Question

for a sample of 117 transformers built for heavy industry, the mean and standard deviation of the number of sags per week were 370 and 26, respectively. also, the mean and standard deviation of the number of swells per week were 174 and 23, respectively. consider a transformer that has 277 sags and 208 swells in a week. complete parts a and b below. b. would you consider 208 swells per week unusual, statistically? explain. select the correct choice below and, if necessary, fill in the answer box to complete your choice. a. no. the z - score is , meaning that less than approximately 68% of transformers have a number of swells closer to the mean. (round to two decimal places as needed.) b. yes. the z - score is , meaning that this is an outlier and almost every other transformer has more swells. (round to two decimal places as needed.) c. yes. the z - score is , meaning that this is an outlier and almost every other transformer has fewer swells. (round to two decimal places as needed.) d. no. the z - score is , meaning that the number of swells is not unusual and is not an outlier. (round to two decimal places as needed.)

Explanation:

Step1: Recall z - score formula

The z - score formula is $z=\frac{x - \mu}{\sigma}$, where $x$ is the data - point, $\mu$ is the mean, and $\sigma$ is the standard deviation.
We are given $\mu = 174$ (mean number of swells per week), $\sigma=23$ (standard deviation of the number of swells per week), and $x = 208$ (the number of swells we are interested in).

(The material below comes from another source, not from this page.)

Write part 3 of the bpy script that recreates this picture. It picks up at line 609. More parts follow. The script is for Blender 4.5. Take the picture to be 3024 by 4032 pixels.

Step2: Calculate the z - score

Substitute the values into the formula: $z=\frac{208 - 174}{23}=\frac{34}{23}\approx1.48$.

Step3: Determine if it's unusual

In general, a z - score with $|z|> 2$ is considered unusual. Since $|1.48|<2$, the number of swells is not unusual.

Answer:

A. No. The z - score is $1.48$, meaning that less than approximately 68% of transformers have a number of swells closer to the mean.